▶ _WORK TO BE COMPLETED_: Skipping all pictures, set down the lines of the listing from the first through the one with "obj('end_knob', bm, M_DARKMETAL, ch, True)".

▶ _PROVIDED MATERIAL_:
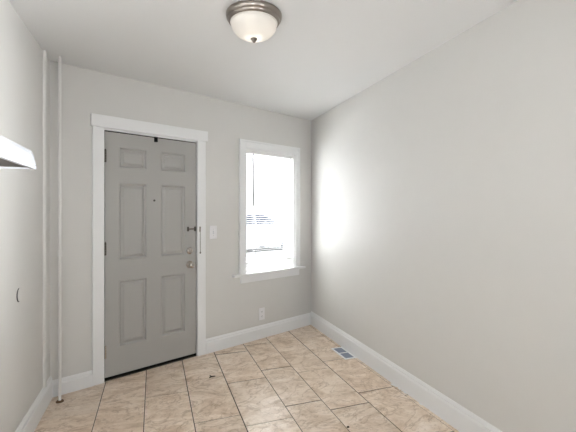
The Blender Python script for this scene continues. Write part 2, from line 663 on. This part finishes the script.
# ------------------------------------------------------------------ security chain hanging on the casing
ch = tag(empty('door_chain', FW @ Matrix.Translation((.4265, -.018, .96))), 'metal security chain hanging down the right door casing', 'door chain')
bm = B(); box(bm, -.008, .008, -.004, 0, .198, .246, .002)
k = obj('anchor_plate', bm, M_NICKEL, ch)
bm = B(); lathe(bm, [(0, 0), (.004, 0), (.0035, .003), (0, .0035)], (0, -.004, .238), 'Y', 12)
obj('screw', bm, M_DARKMETAL, k, True)
bm = B(); lathe(bm, [(0, 0), (.004, 0), (.0035, .003), (0, .0035)], (0, -.004, .206), 'Y', 12)
obj('screw', bm, M_DARKMETAL, k, True)
bm = B()  # black strip put in as the shade of the gap around the leaf
z = .214
i = 0
while z > .012:
    torus(bm, (0, -.0062 - .0012, z), .0036, .0074, .0013, axis_y=(i % 2 == 0))
    z -= .0122; i += 1
obj('chain', bm, M_NICKEL, ch, True)
bm = B(); lathe(bm, [(0, -.009), (.004, -.008), (.0065, -.003), (.0065, .002), (.003, .007), (.002, .01), (0, .01)], (0, -.0075, .004), 'Z', 14)
obj('end_knob', bm, M_DARKMETAL, ch, True)

# ------------------------------------------------------------------ window
win = struct(empty('window_1', FW), 'white double-hung window with mini blind, right of the door', 'window')
bm = B()  # black strip put in as the shade of the gap around the leaf
CO0, CO1, CI0, CI1, ZT = .873, 1.709, .951, 1.638, 2.000
for a, b_ in ((CO0, CI0), (CI1, CO1)):
    box(bm, a, b_, -.018, 0, .712, 2.082, .003)
for a, b_ in ((CO0 - .001, CO0 + .018), (CO1 - .018, CO1 + .001)):
    box(bm, a, b_, -.025, -.001, .712, 2.083, .003)
box(bm, CI0, CI1, -.018, 0, ZT, 2.082, .003)
box(bm, CO0 + .017, CO1 - .017, -.0245, -.001, 2.064, 2.083, .003)
obj('casing', bm, M_TRIM, win)
bm = B()  # black strip put in as the shade of the gap around the leaf
box(bm, .953, .967, -.002, .165, .700, 2.0); box(bm, 1.623, 1.637, -.002, .165, .700, 2.0); box(bm, .953, 1.637, -.002, .165, 1.988, 2.003)
obj('jamb_liner', bm, M_TRIM, win)
bm = B(); box(bm, .790, 1.768, -.055, .0, .688, .712, .006); box(bm, .955, 1.635, -.004, .10, .688, .711)
obj('stool', bm, M_TRIM, win)
bm = B(); box(bm, .883, 1.700, -.018, 0, .615, .6885, .003); box(bm, .883, 1.700, -.022, -.001, .670, .6885, .002)
obj('apron', bm, M_TRIM, win)
bm = B(); prism(bm, [(.095, .690), (.095, .712), (.24, .690), (.24, .668)], 'X', .94, 1.65)
obj('outer_sill', bm, M_TRIM, win)


def sash(name, y0, z0, z1, low, high):
    b_ = B()
    x0, x1, t = .967, 1.623, .036
    st = .046
    box(b_, x0, x0 + st, y0, y0 + t, z0, z1, .003)
    box(b_, x1 - st, x1, y0, y0 + t, z0, z1, .003)
    box(b_, x0 + st, x1 - st, y0, y0 + t, z0, z0 + low, .003)
    box(b_, x0 + st, x1 - st, y0, y0 + t, z1 - high, z1, .003)
    s = obj(name, b_, M_VINYL, win)
    g = B(); box(g, x0 + st - .004, x1 - st + .004, y0 + .016, y0 + .019, z0 + low - .004, z1 - high + .004)
    obj('pane', g, M_PANE, s)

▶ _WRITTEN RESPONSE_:
The Blender Python script for this scene continues. Write part 2, from line 663 on. This part finishes the script.
# ------------------------------------------------------------------ security chain hanging on the casing
ch = tag(empty('door_chain', FW @ Matrix.Translation((.4265, -.018, .96))), 'metal security chain hanging down the right door casing', 'door chain')
bm = B(); box(bm, -.008, .008, -.004, 0, .198, .246, .002)
k = obj('anchor_plate', bm, M_NICKEL, ch)
bm = B(); lathe(bm, [(0, 0), (.004, 0), (.0035, .003), (0, .0035)], (0, -.004, .238), 'Y', 12)
obj('screw', bm, M_DARKMETAL, k, True)
bm = B(); lathe(bm, [(0, 0), (.004, 0), (.0035, .003), (0, .0035)], (0, -.004, .206), 'Y', 12)
obj('screw', bm, M_DARKMETAL, k, True)
bm = B()  # black strip put in as the shade of the gap around the leaf
z = .214
i = 0
while z > .012:
    torus(bm, (0, -.0062 - .0012, z), .0036, .0074, .0013, axis_y=(i % 2 == 0))
    z -= .0122; i += 1
obj('chain', bm, M_NICKEL, ch, True)
bm = B(); lathe(bm, [(0, -.009), (.004, -.008), (.0065, -.003), (.0065, .002), (.003, .007), (.002, .01), (0, .01)], (0, -.0075, .004), 'Z', 14)
obj('end_knob', bm, M_DARKMETAL, ch, True)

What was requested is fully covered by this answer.